*REQUIRED WORK*
In the listing below, find the line with "CAM_Z=150.0", then repeat exactly every line from the top through that one.

----

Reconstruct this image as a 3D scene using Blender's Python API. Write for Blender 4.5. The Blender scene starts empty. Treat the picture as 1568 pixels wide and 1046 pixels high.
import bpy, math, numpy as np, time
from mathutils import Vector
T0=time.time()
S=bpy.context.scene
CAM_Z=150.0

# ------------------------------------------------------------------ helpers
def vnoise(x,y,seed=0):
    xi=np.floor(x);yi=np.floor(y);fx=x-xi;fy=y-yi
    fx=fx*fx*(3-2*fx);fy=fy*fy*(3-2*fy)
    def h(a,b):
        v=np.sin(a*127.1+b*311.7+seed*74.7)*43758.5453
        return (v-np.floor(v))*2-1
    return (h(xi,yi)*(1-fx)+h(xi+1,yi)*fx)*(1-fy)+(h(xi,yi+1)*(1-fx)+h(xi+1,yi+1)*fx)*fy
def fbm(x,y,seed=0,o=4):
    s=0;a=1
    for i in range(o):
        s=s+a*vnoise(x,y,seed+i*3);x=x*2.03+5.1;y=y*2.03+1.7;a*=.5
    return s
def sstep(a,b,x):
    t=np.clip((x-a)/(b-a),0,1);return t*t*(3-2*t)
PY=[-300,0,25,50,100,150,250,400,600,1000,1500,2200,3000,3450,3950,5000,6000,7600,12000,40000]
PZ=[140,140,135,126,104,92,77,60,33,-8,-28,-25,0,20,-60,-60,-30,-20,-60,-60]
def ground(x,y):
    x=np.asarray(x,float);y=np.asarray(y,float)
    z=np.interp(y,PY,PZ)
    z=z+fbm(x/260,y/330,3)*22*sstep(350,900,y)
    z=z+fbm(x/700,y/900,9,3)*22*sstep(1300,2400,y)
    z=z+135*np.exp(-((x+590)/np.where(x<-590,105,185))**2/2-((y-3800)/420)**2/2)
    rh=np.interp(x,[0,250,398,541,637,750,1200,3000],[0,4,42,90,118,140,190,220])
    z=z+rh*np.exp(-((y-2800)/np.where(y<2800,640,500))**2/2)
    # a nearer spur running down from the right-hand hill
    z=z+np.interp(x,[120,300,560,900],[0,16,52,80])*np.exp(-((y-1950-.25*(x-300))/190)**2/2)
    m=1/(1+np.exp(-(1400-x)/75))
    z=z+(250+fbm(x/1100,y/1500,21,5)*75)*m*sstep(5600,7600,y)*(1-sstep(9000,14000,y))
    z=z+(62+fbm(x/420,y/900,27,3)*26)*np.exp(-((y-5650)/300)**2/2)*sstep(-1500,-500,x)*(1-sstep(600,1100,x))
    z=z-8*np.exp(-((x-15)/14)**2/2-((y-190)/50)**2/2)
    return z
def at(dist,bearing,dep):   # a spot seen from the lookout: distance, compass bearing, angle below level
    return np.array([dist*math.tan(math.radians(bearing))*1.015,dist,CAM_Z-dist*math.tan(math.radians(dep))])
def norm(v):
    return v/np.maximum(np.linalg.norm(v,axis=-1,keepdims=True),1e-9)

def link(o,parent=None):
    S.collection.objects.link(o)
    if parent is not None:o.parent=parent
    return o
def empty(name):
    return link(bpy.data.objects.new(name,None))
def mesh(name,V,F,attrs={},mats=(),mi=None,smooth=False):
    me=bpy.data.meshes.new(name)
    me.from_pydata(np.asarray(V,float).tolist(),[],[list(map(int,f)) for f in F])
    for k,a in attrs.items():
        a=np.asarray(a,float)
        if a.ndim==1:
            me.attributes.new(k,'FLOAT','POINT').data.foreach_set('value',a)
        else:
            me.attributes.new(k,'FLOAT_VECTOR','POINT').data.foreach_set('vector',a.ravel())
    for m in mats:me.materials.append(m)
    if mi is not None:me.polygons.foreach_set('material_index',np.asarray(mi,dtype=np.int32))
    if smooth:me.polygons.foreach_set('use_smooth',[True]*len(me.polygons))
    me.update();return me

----

*COMPLETED TASK*
Reconstruct this image as a 3D scene using Blender's Python API. Write for Blender 4.5. The Blender scene starts empty. Treat the picture as 1568 pixels wide and 1046 pixels high.
import bpy, math, numpy as np, time
from mathutils import Vector
T0=time.time()
S=bpy.context.scene
CAM_Z=150.0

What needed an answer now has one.